Start Stored data

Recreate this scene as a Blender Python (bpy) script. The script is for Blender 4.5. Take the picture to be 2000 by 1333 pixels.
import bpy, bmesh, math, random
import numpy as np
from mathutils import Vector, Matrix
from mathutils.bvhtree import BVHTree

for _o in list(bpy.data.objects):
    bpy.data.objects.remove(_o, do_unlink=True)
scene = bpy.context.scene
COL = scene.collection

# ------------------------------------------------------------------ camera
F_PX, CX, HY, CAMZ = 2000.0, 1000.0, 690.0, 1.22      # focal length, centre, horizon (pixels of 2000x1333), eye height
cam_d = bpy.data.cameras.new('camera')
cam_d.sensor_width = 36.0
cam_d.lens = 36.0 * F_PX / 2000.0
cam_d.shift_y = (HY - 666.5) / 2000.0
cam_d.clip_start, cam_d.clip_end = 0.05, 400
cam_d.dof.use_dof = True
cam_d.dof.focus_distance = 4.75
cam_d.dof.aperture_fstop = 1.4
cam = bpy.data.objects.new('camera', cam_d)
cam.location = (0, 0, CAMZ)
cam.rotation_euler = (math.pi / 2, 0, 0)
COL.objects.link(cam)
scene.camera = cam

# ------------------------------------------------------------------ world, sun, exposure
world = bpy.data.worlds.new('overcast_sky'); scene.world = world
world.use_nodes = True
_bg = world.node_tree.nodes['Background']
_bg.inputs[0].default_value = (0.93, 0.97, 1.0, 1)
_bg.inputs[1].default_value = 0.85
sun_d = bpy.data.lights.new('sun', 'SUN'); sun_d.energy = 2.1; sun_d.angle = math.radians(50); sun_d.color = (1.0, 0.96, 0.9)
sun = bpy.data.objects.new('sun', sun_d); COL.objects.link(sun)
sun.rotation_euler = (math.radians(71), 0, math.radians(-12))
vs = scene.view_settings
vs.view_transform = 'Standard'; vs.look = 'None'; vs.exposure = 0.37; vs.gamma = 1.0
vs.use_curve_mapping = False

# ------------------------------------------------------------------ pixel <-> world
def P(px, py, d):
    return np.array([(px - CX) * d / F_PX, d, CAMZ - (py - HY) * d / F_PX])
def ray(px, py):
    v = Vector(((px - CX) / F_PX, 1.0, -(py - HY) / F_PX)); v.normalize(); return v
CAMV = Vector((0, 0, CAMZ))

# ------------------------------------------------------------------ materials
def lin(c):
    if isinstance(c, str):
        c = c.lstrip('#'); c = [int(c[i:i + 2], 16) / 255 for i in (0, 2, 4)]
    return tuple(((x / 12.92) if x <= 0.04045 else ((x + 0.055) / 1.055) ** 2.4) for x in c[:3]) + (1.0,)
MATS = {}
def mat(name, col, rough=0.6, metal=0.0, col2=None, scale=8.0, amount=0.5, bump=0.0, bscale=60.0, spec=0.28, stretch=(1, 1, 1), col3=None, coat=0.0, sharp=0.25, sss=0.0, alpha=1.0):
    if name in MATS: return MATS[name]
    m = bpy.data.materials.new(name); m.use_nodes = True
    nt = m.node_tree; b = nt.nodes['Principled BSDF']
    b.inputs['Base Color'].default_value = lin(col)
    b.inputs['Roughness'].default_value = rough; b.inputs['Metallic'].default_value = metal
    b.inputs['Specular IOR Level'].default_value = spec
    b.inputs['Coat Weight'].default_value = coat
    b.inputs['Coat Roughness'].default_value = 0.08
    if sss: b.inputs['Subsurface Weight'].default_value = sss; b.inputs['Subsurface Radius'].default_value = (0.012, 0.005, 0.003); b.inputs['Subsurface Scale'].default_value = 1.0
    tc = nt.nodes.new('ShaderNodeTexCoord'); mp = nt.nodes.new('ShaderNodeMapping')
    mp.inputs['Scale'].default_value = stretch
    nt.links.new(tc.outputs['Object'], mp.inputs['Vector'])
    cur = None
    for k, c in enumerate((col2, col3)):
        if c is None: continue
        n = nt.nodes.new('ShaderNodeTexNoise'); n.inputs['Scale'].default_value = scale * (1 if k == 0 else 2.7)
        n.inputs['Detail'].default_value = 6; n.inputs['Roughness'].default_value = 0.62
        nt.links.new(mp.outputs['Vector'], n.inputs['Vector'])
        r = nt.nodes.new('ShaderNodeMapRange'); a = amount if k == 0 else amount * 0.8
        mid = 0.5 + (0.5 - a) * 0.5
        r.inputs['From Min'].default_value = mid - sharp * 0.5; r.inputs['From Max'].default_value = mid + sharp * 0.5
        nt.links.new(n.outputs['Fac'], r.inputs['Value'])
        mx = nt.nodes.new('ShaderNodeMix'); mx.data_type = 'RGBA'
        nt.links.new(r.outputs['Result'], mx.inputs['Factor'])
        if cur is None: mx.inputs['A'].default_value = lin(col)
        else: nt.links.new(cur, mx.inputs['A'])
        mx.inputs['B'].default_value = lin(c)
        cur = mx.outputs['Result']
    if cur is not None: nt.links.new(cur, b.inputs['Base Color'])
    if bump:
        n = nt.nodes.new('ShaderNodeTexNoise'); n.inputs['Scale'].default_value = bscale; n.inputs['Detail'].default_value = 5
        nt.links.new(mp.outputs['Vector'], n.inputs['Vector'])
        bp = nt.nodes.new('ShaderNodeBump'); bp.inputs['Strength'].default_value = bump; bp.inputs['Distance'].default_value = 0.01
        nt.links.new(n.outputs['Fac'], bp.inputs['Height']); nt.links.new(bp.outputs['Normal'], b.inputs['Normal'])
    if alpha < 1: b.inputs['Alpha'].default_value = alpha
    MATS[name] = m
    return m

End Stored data

Task brief. Your answer should be a single number: how many lines in the data above include "scene"?

Solved exercise. 6